The court had removed Srinivasan as BCCI president till the IPL case was properly investigated and the guilty booked. The judges had installed batting legend Sunil Gavaskar as the interim head to manage BCCI’s IPL affairs.

The Twenty20 competition, the seventh edition of which begins in Abu Dhabi on Wednesday evening, has been embroiled in allegations of illegal betting and spot-fixing, including against Srinivasan’s son-in-law, Gurunath Meiyappan.

The top court also said that Sundar Raman can continue as the Chief Operating Officer of the Indian Premier League.

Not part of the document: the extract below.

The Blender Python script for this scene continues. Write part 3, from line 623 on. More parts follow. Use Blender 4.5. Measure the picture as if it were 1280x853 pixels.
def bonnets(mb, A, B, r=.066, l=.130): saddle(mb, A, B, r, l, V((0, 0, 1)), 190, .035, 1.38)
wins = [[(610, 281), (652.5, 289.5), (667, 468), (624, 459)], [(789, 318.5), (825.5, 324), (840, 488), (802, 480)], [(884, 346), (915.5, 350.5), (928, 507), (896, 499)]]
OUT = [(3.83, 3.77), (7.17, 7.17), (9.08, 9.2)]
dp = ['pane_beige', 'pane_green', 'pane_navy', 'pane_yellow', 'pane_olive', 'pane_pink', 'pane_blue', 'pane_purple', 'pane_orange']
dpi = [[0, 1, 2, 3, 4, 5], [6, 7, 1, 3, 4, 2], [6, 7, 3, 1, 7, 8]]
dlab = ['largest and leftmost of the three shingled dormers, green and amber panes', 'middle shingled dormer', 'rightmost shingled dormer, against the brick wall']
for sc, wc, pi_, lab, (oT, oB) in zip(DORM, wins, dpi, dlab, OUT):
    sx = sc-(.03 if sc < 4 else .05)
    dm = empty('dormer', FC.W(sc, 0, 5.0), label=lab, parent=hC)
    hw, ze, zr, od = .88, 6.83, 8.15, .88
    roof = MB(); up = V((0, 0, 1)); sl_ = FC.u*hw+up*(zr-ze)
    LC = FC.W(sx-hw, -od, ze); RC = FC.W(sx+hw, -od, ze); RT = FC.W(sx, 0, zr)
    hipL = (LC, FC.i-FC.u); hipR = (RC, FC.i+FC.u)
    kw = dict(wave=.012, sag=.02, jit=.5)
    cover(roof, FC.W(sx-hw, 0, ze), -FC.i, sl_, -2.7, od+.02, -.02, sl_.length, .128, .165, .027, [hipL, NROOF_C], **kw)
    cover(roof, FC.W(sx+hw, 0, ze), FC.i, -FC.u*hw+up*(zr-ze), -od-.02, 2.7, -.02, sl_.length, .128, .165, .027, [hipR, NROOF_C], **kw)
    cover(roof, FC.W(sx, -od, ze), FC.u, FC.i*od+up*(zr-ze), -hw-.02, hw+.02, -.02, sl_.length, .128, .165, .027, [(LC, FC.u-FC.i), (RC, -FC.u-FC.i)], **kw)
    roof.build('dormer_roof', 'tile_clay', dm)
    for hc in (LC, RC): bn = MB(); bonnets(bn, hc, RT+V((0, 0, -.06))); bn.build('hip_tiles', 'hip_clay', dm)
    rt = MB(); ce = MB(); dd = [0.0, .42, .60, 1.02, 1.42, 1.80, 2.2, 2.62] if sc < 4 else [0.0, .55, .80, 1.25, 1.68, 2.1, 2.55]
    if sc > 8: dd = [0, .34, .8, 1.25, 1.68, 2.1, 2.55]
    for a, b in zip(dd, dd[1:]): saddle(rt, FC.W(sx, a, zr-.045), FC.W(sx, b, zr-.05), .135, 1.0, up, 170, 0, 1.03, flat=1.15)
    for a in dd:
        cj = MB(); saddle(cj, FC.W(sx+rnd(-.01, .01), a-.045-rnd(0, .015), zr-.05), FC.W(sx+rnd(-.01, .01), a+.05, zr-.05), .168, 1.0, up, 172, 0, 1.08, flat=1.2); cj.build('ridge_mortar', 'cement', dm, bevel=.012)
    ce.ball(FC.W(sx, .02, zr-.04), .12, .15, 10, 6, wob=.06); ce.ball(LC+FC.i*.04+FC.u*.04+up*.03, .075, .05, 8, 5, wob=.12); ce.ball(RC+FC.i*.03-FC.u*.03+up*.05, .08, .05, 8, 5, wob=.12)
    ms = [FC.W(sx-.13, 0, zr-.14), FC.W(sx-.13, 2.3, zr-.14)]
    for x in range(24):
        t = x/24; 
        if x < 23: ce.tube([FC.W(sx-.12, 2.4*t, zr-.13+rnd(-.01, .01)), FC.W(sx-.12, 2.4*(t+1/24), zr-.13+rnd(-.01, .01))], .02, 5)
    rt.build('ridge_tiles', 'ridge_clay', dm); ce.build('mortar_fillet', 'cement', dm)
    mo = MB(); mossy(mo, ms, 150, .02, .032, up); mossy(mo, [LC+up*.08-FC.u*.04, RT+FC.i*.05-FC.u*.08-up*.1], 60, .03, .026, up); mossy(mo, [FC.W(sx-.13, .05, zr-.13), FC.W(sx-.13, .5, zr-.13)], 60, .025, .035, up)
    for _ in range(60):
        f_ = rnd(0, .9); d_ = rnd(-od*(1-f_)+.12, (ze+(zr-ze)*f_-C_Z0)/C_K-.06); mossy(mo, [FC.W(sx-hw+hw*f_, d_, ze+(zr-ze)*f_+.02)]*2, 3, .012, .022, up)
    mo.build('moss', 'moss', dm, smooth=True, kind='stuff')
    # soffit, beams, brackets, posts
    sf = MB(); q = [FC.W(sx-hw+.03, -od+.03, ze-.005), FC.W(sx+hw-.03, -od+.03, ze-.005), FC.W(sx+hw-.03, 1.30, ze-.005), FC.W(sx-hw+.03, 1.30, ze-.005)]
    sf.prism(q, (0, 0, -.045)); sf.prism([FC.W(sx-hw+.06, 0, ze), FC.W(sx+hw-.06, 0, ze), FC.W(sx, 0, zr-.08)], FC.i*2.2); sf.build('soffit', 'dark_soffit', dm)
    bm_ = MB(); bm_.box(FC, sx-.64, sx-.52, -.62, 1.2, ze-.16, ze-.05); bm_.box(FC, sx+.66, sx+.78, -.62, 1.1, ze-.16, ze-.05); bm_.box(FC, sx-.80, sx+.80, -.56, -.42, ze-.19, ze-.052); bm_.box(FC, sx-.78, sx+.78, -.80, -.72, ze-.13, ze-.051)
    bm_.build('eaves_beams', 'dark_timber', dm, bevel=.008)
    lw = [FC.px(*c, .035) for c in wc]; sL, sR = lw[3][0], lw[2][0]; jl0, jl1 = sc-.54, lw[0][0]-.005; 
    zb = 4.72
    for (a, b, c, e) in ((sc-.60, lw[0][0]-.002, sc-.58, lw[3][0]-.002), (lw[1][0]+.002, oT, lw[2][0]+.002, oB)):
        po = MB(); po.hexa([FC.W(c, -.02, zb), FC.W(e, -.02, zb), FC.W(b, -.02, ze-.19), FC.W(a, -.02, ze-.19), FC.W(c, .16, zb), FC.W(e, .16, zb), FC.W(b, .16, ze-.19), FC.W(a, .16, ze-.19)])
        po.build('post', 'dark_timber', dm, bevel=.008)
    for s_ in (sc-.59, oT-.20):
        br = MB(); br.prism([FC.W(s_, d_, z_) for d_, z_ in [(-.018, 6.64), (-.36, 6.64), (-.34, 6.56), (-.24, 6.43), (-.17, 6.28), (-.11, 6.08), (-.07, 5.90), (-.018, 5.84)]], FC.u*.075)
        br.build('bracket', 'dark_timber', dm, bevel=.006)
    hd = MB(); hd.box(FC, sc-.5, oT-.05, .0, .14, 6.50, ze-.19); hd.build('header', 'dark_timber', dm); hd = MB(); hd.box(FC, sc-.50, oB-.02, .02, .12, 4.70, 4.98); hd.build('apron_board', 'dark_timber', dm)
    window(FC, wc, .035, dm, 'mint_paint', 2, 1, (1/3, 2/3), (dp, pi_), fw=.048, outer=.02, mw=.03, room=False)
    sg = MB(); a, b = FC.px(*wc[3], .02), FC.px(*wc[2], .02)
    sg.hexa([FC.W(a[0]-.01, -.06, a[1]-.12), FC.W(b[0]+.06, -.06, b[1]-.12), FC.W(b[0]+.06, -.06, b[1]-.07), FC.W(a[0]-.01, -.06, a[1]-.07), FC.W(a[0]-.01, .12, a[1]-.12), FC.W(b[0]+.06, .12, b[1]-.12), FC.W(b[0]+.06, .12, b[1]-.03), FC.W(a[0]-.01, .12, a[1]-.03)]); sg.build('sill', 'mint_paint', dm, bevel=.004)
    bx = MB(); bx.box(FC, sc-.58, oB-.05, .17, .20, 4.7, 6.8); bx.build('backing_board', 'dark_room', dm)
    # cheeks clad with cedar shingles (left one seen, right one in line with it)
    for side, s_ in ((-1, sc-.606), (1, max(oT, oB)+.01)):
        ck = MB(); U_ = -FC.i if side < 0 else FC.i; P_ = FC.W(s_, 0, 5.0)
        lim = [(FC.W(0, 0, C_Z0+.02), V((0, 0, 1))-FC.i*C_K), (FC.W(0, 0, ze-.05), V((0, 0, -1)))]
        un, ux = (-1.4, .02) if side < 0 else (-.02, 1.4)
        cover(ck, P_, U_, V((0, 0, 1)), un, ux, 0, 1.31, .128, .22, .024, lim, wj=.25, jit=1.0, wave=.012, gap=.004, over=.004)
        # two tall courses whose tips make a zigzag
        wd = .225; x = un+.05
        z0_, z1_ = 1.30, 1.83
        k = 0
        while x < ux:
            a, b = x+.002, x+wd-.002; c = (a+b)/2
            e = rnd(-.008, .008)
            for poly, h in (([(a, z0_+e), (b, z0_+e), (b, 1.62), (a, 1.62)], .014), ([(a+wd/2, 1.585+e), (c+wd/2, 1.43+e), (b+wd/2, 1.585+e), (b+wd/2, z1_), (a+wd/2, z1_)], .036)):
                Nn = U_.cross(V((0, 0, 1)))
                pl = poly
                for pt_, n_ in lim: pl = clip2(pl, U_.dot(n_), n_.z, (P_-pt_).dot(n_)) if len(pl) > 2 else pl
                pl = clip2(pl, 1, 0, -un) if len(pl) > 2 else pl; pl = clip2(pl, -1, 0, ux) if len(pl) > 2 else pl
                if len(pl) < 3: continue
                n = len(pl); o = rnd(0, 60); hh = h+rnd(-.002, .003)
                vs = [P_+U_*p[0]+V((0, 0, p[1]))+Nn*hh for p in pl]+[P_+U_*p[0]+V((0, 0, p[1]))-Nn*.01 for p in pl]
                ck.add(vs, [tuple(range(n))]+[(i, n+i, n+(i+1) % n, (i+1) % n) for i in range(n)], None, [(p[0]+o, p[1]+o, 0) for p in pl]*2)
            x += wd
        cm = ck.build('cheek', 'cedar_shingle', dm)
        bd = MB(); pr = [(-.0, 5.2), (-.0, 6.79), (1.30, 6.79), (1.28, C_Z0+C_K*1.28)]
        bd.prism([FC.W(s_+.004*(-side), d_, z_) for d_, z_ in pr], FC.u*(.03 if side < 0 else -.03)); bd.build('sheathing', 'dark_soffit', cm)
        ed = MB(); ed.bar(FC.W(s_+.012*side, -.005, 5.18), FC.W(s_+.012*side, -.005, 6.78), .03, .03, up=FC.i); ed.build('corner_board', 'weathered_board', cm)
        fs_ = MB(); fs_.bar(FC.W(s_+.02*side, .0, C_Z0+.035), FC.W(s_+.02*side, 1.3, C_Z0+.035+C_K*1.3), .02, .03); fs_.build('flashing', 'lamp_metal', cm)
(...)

This was on the basis of Gavaskar’s recommendation, the court informed.

The Supreme Court has asked the BCCI to respond how it will conduct a probe into the match-fixing and betting allegations. “We cannot close our eyes after having come to know about the allegations,” the two-judge bench said. The next hearing is on April 22.

Srinivasan, according to the probe report, has 12 allegations against him, with annexures to each of them. “It seems that Mr. Srinivasan has not taken the allegations seriously,” the court said.

The bench said that it is not inclined to order a CBI or SIT probe as it would sully the image of cricketers and undermine the autonomy of cricket Board. “We are not considering the SIT because we don’t want the CBI or the police or the media to throw mud on cricketers,” Justice AK Patnaik, one of the two judges, said. “Reputations of cricketers and great names are at stake. What happens to the reputation of the players who are representing the country and Indian cricketers of the future. Cricket has to be clean but institutional autonomy has to be maintained,” he added.

The Supreme Court is looking at a damning report it commissioned into wrongdoing in last year’s IPL when former Test bowler Shanthakumaran Sreesanth was caught deliberately bowling badly while playing for the Rajasthan Royals in return for thousands of dollars from bookmakers.